Makes me think of this commitstrip comic: https://i.xkqr.org/itscalledcode.jpg (mirrored from the original due to TLS issues with the original domain.)

A guy with a mug comes up to a person standing with their laptop on a small table. The mug guy says, "Some day we won't even need coders any more. We'll be able to just write the specification and the program will write itself."

Guy with laptop looks up. "Oh, wow, you're right! We'll be able to write a comprehensive and precise spec and bam, we won't need programmers any more!"

Guy with mug takes a sip. "Exactly!"

Guy with laptop says, "And do you know the industry term for a project specification that is comprehensive and precise enough to generate a program?"

"Uh... no..."

"Code. It's called code."

datastoat 36 minutes ago | parent | next [-]
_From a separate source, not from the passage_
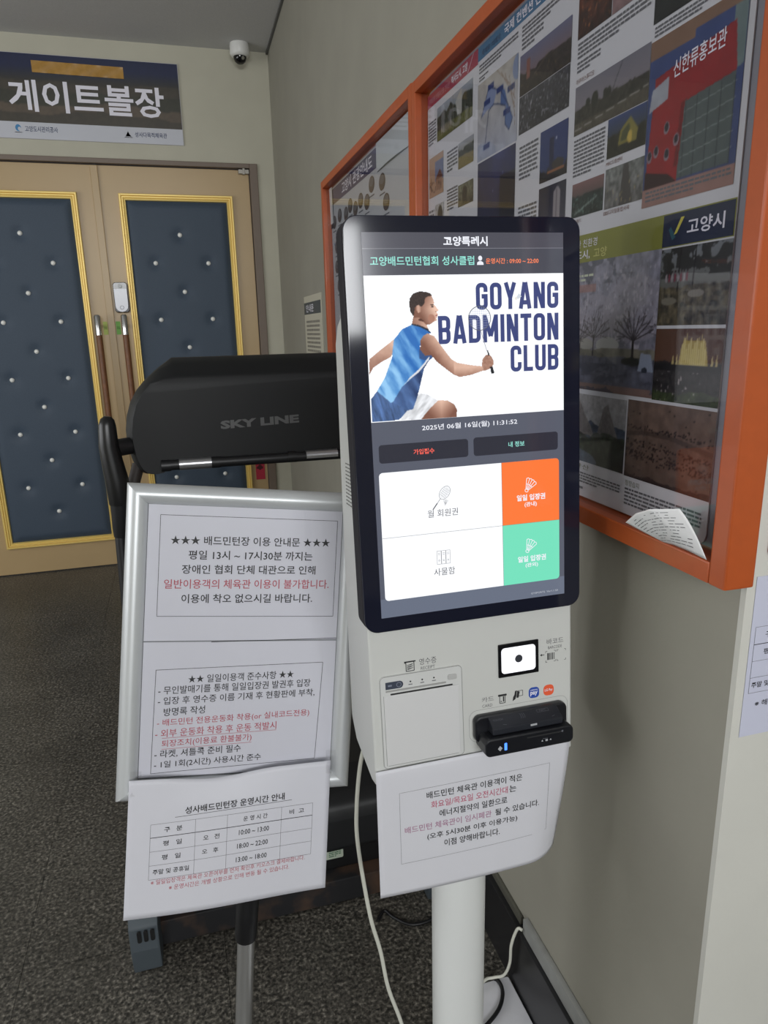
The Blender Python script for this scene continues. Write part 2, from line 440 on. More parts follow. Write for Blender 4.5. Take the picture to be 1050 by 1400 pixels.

Goodhart's Law of Specification: When a spec reaches a state where it's comprehensive and precise to generate code, it has fallen out of alignment with the original intent.

Of course there are some systems where correctness is vital, and for those I'd like a precise spec and proof of correctness. But I think there's a huge bulk of code where formal specification impedes what should be a process of learning and adapting.

keybored 5 minutes ago | parent | prev [-]

My dream antiprogram is a specification compiler that interprets any natural language and compiles it to a strict specification. But on any possible ambiguity it gives an error.

    ?
This terse error was found to be necessary as to not overwhelm the user with pages and pages of decision trees enumerating the ambiguities.